==== DATA

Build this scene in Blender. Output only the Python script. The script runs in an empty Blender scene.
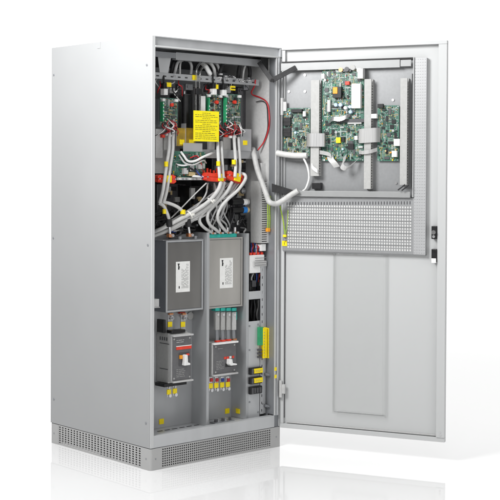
import bpy, bmesh, math, random
from mathutils import Vector, Matrix
sc = bpy.context.scene
col = sc.collection
rnd = random.Random(7)

# ------------------------------------------------------------------ camera numbers (solved from the photograph)
CAM = Vector((-3.37009, -4.38493, 1.29038))
YAW, PITCH, ROLL, FOC, PY = -0.733013, -0.0136974, 0.0050788, 1267.891, 193.302
W, D, H, ZP = 0.7842, 0.7869, 1.9, 0.0948
TH = 1.1487258                                   # door opened past square
fw = Vector((-math.sin(YAW)*math.cos(PITCH), math.cos(YAW)*math.cos(PITCH), math.sin(PITCH)))
r0 = Vector((math.cos(YAW), math.sin(YAW), 0)); u0 = r0.cross(fw)
rt = r0*math.cos(ROLL) + u0*math.sin(ROLL); up = -r0*math.sin(ROLL) + u0*math.cos(ROLL)
dd = Vector((math.cos(TH), -math.sin(TH), 0)); nn = Vector((-math.sin(TH), -math.cos(TH), 0)); HG = Vector((W, 0, 0)); HGD = HG
def ray(x, y): return fw + rt*((x-250)/FOC) - up*((y-PY)/FOC)
def F(x, y, d):                                  # measured spot -> point of the cabinet at depth d
    r = ray(x, y); return CAM + r*((d-CAM.y)/r.y)
def S(x, y, X=0.0):                              # ... on an upright plane X = const
    r = ray(x, y); return CAM + r*((X-CAM.x)/r.x)
def Dr(x, y, n):                                 # ... in door coordinates, n in front of the door skin
    r = ray(x, y); q = CAM + r*(((HGD+nn*n-CAM).dot(nn))/r.dot(nn)); return Vector(((q-HGD).dot(dd), -n, q.z))
def FB(x0, y0, x1, y1, d):
    my, mx = (y0+y1)/2, (x0+x1)/2
    return F(x0, my, d).x, F(x1, my, d).x, F(mx, y1, d).z, F(mx, y0, d).z
def DB(x0, y0, x1, y1, n):
    my, mx = (y0+y1)/2, (x0+x1)/2
    return Dr(x0, my, n).x, Dr(x1, my, n).x, Dr(mx, y1, n).z, Dr(mx, y0, n).z

# ------------------------------------------------------------------ materials
def mat(name, c, rough=.5, metal=0., var=.06, scale=40., bump=0., spec=.5, stretch=None, rvar=0., coat=0., c2=None, trans=0., alpha=1., ior=1.45):
    m = bpy.data.materials.new(name); m.use_nodes = True
    nt = m.node_tree; b = nt.nodes['Principled BSDF']; L = nt.links.new
    b.inputs['Roughness'].default_value = rough; b.inputs['Metallic'].default_value = metal
    b.inputs['Specular IOR Level'].default_value = spec; b.inputs['Coat Weight'].default_value = coat
    b.inputs['Transmission Weight'].default_value = trans; b.inputs['Alpha'].default_value = alpha; b.inputs['IOR'].default_value = ior
    tc = nt.nodes.new('ShaderNodeTexCoord'); mp = nt.nodes.new('ShaderNodeMapping'); L(tc.outputs['Object'], mp.inputs['Vector'])
    if stretch: mp.inputs['Scale'].default_value = stretch
    n = nt.nodes.new('ShaderNodeTexNoise'); n.inputs['Scale'].default_value = scale; n.inputs['Detail'].default_value = 4
    L(mp.outputs['Vector'], n.inputs['Vector'])
    cr = nt.nodes.new('ShaderNodeValToRGB'); e = cr.color_ramp.elements
    d = c2 or tuple(x*(1-2*var) for x in c)
    e[0].position = .3; e[1].position = .7
    e[0].color = (*d, 1); e[1].color = (*(c if c2 else tuple(min(1, x*(1+2*var)) for x in c)), 1)
    L(n.outputs['Fac'], cr.inputs['Fac']); L(cr.outputs['Color'], b.inputs['Base Color'])
    if rvar:
        mr = nt.nodes.new('ShaderNodeMapRange'); mr.inputs['To Min'].default_value = rough-rvar; mr.inputs['To Max'].default_value = rough+rvar
        L(n.outputs['Fac'], mr.inputs['Value']); L(mr.outputs['Result'], b.inputs['Roughness'])
    if bump:
        bp = nt.nodes.new('ShaderNodeBump'); bp.inputs['Strength'].default_value = bump; bp.inputs['Distance'].default_value = .001
        L(n.outputs['Fac'], bp.inputs['Height']); L(bp.outputs['Normal'], b.inputs['Normal'])
    return m
M = {}
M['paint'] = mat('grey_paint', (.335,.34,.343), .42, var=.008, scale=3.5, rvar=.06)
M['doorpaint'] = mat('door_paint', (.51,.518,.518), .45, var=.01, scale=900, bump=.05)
M['plinth'] = mat('plinth_paint', (.40,.40,.397), .45, var=.02, scale=500, bump=.05)
M['galv'] = mat('zinc_sheet', (.46,.47,.48), .42, metal=.5, var=.025, scale=14, stretch=(1,1,.25), rvar=.05)
M['sheet'] = mat('bright_zinc_sheet', (.54,.55,.56), .40, metal=.4, var=.025, scale=14, stretch=(1,1,.25), rvar=.05)
M['galvd'] = mat('zinc_sheet_dull', (.30,.31,.325), .42, metal=.5, var=.03, scale=14, stretch=(1,1,.3), rvar=.05)
M['alu'] = mat('aluminium', (.70,.70,.71), .3, metal=.7, var=.02, scale=12, stretch=(1,1,.3), rvar=.04)
M['chassis'] = mat('chassis_grey', (.265,.27,.275), .4, metal=.25, var=.02, scale=80)
M['casing'] = mat('blue_grey_casing', (.19,.20,.22), .4, metal=.4, var=.03, scale=14)
M['alud'] = mat('foil_ribbon', (.50,.50,.50), .3, metal=.6, var=.08, scale=25, stretch=(6,1,.3))
M['breaker'] = mat('breaker_grey', (.125,.125,.13), .4, var=.04, scale=50)
M['wing'] = mat('perforated_grey_lit', (.42,.425,.43), .42, metal=.15, var=.015, scale=8)  # lightened copy of the panel grey, offsets the shade on the side strip
M['rail'] = mat('rail_grey', (.31,.315,.315), .4, metal=.15, var=.015, scale=20)
M['perf'] = mat('perforated_grey', (.31,.315,.32), .42, metal=.3, var=.02, scale=80)
M['dark'] = mat('dark_inside', (.035,.036,.038), .6, var=.2, scale=30)
M['black'] = mat('black_plastic', (.012,.012,.013), .35, var=.2, scale=60)
M['rubber'] = mat('black_rubber', (.015,.015,.016), .6, var=.2, scale=60)
M['steel_dark'] = mat('dark_polished_steel', (.25,.244,.235), .24, metal=.8, var=.08, scale=7, stretch=(1,1,.25), rvar=.05)
M['steel_warm'] = mat('warm_steel', (.44,.425,.40), .42, metal=.6, var=.05, scale=9, stretch=(1,1,.3), rvar=.05)
M['mgrey'] = mat('moulded_grey', (.40,.40,.39), .5, var=.03, scale=90)
M['lgrey'] = mat('light_grey_plastic', (.50,.50,.495), .45, var=.03, scale=90)
M['dgrey'] = mat('charcoal_plastic', (.075,.075,.08), .38, var=.06, scale=120)
M['white'] = mat('white_plastic', (.80,.80,.79), .4, var=.02, scale=60)
M['label'] = mat('white_label', (.82,.82,.80), .5, var=.02, scale=60)
M['ink'] = mat('printed_ink', (.03,.03,.03), .6, var=.1)
M['inkgrey'] = mat('faded_ink', (.25,.25,.25), .6, var=.1)
M['cable'] = mat('white_cable', (.54,.54,.53), .38, var=.04, scale=50)
M['cablegrey'] = mat('grey_cable', (.42,.42,.42), .42, var=.05, scale=50)
M['hose'] = mat('grey_hose', (.50,.50,.49), .5, var=.06, scale=50)
M['yellow'] = mat('yellow_plastic', (.90,.70,.005), .45, var=.04, scale=40)
M['sign'] = mat('sign_yellow', (.93,.80,.01), .4, var=.02, scale=30)
M['amber'] = mat('amber_insulator', (.42,.27,.03), .35, var=.1, scale=40, c2=(.25,.17,.03))
M['red'] = mat('red_plastic', (.72,.05,.025), .4, var=.08, scale=50)
M['redw'] = mat('red_wire', (.45,.02,.025), .4, var=.1)
M['orange'] = mat('orange_plastic', (.85,.33,.02), .4, var=.05)
M['copper'] = mat('copper', (.62,.27,.13), .35, metal=.9, var=.1)
M['teal'] = mat('teal_insulator', (.02,.36,.30), .4, var=.1, scale=50)
M['green'] = mat('green_terminal', (.03,.30,.13), .45, var=.06)
M['yg'] = mat('yellow_green_wire', (.55,.62,.03), .4, var=.05, scale=300, c2=(.06,.30,.03))
M['blue'] = mat('blue_plastic', (.02,.20,.60), .4, var=.06)
M['bluew'] = mat('blue_wire', (.02,.05,.25), .4, var=.1)
M['lblue'] = mat('pale_blue_ceramic', (.45,.58,.75), .35, var=.1)
M['silver'] = mat('solder_silver', (.75,.75,.76), .25, metal=.9, var=.05)
M['chrome'] = mat('chrome', (.8,.8,.8), .12, metal=1., var=.02)
M['tan'] = mat('tan_component', (.55,.42,.22), .5, var=.1)
M['ribbon'] = mat('grey_ribbon', (.40,.40,.395), .42, var=.06, scale=300, stretch=(1,1,.02))
M['filter'] = mat('filter_fleece', (.66,.66,.65), .8, var=.03, scale=300)
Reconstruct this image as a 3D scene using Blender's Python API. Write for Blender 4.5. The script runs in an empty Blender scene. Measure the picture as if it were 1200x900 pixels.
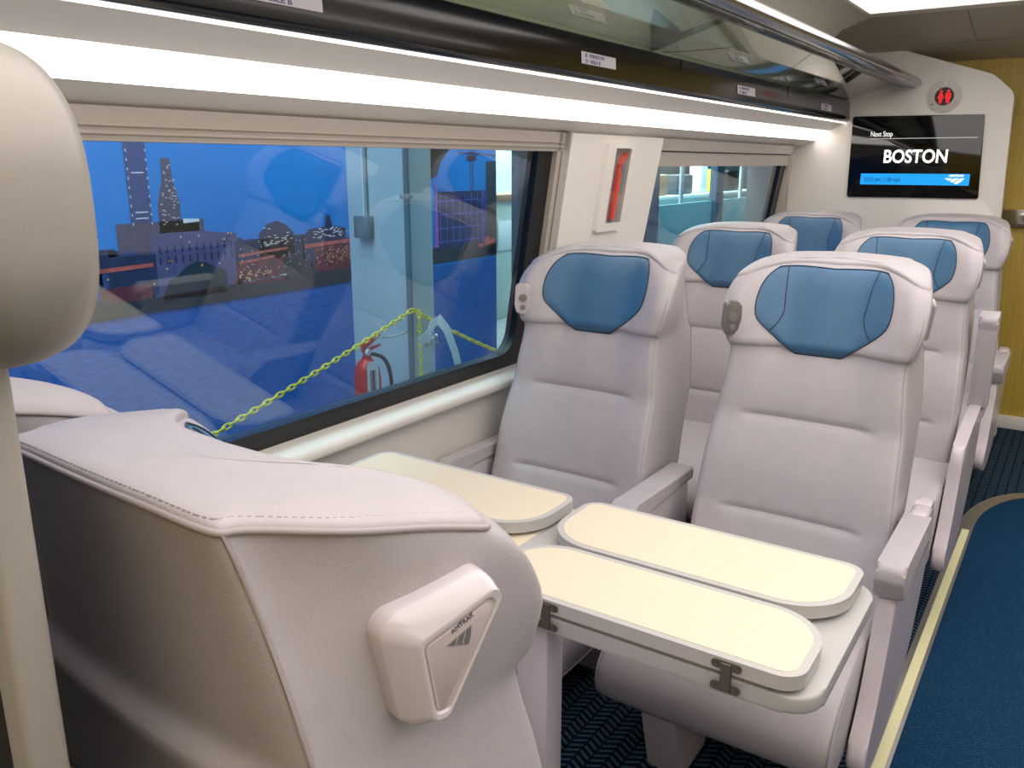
import bpy, bmesh, math, random
from mathutils import Vector, Matrix
random.seed(4)
S = bpy.context.scene
C = S.collection
PI = math.pi

# ------------------------------------------------------------------ materials
def lin(c):
    return tuple(((x/255)/12.92 if x/255 <= .04045 else ((x/255+.055)/1.055)**2.4) for x in c)
def mat(name, col, rough=.5, metal=0., noise=0., nscale=60., bump=0., bscale=200., spec=.5, coat=0., emit=None, estr=0., var=.0):
    m = bpy.data.materials.new(name); m.use_nodes = True
    nt = m.node_tree; b = nt.nodes['Principled BSDF']
    c = lin(col)
    b.inputs['Base Color'].default_value = (*c, 1)
    b.inputs['Roughness'].default_value = rough
    b.inputs['Metallic'].default_value = metal
    b.inputs['Specular IOR Level'].default_value = spec
    b.inputs['Coat Weight'].default_value = coat
    b.inputs['Coat Roughness'].default_value = .08
    tc = nt.nodes.new('ShaderNodeTexCoord')
    if noise:
        n = nt.nodes.new('ShaderNodeTexNoise'); n.inputs['Scale'].default_value = nscale; n.inputs['Detail'].default_value = 4
        nt.links.new(tc.outputs['Object'], n.inputs['Vector'])
        r = nt.nodes.new('ShaderNodeValToRGB')
        r.color_ramp.elements[0].position = .3; r.color_ramp.elements[1].position = .7
        r.color_ramp.elements[0].color = (*[x*(1-noise) for x in c], 1)
        r.color_ramp.elements[1].color = (*[min(1, x*(1+noise)) for x in c], 1)
        nt.links.new(n.outputs['Fac'], r.inputs['Fac']); nt.links.new(r.outputs['Color'], b.inputs['Base Color'])
    if bump:
        n2 = nt.nodes.new('ShaderNodeTexNoise'); n2.inputs['Scale'].default_value = bscale; n2.inputs['Detail'].default_value = 3
        nt.links.new(tc.outputs['Object'], n2.inputs['Vector'])
        bp = nt.nodes.new('ShaderNodeBump'); bp.inputs['Strength'].default_value = bump; bp.inputs['Distance'].default_value = .002
        nt.links.new(n2.outputs['Fac'], bp.inputs['Height']); nt.links.new(bp.outputs['Normal'], b.inputs['Normal'])
    if emit:
        b.inputs['Emission Color'].default_value = (*lin(emit), 1); b.inputs['Emission Strength'].default_value = estr
    return m
M = {}
M['leather'] = mat('grey_leather', (180,173,176), .42, bump=.25, bscale=450, noise=.03, nscale=25, spec=.45)
M['leather_seam'] = mat('leather_piping', (166,156,157), .45)
M['thread'] = mat('stitch_thread', (205,196,194), .6)
M['blue_leather'] = mat('blue_leather', (58,102,138), .4, bump=.25, bscale=450, noise=.05, nscale=30)
M['blue_seam'] = mat('blue_seam', (24,44,66), .5)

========

In the listing above, find the line containing "Reconstruct this image" and the line containing "PI = math.pi", then return both of them and every line between, exactly, without pictures.

Reconstruct this image as a 3D scene using Blender's Python API. Write for Blender 4.5. The script runs in an empty Blender scene. Measure the picture as if it were 1200x900 pixels.
import bpy, bmesh, math, random
from mathutils import Vector, Matrix
random.seed(4)
S = bpy.context.scene
C = S.collection
PI = math.pi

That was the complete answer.